Russia has repeatedly targeted Ukraine’s power plants and transmission systems since launching its full-scale invasion in February 2022, leaving hundreds of thousands of households facing blackouts and heating disruptions.
Deputy Prime Minister Oleksiy Kuleba said overnight that Russian strikes had also damaged railway infrastructure in the southern Odesa region and the central-eastern Dnipropetrovsk region, disrupting transport links.
Meanwhile, Ukraine has continued drone strikes on Russian energy infrastructure, aiming to weaken sectors that fund Moscow’s war effort. The governor of Russia’s Bryansk border region said an “enemy attack” on Sunday left five municipalities and part of the regional capital without heat and electricity.
Ukraine’s General Staff said it struck the Tamanneftegaz oil terminal near the village of Volna in Russia’s Krasnodar region, close to Moscow-annexed Crimea. The facility is linked to the Black Sea port of Taman, a major hub for oil, coal and grain exports.

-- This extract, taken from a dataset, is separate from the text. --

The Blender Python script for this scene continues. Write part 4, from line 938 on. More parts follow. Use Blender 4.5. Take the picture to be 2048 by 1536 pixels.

The General Staff also said a Pantsir-S1 air defence system in occupied Crimea was hit, describing the strikes as measures to reduce “the offensive and economic potential of the Russian aggressor.”
Krasnodar Governor Veniamin Kondratyev said a Ukrainian drone attack damaged an oil storage facility in Volna and injured two people. More than 100 firefighters were deployed to extinguish several fires, he said, adding that a house in the Black Sea resort city of Sochi was also damaged.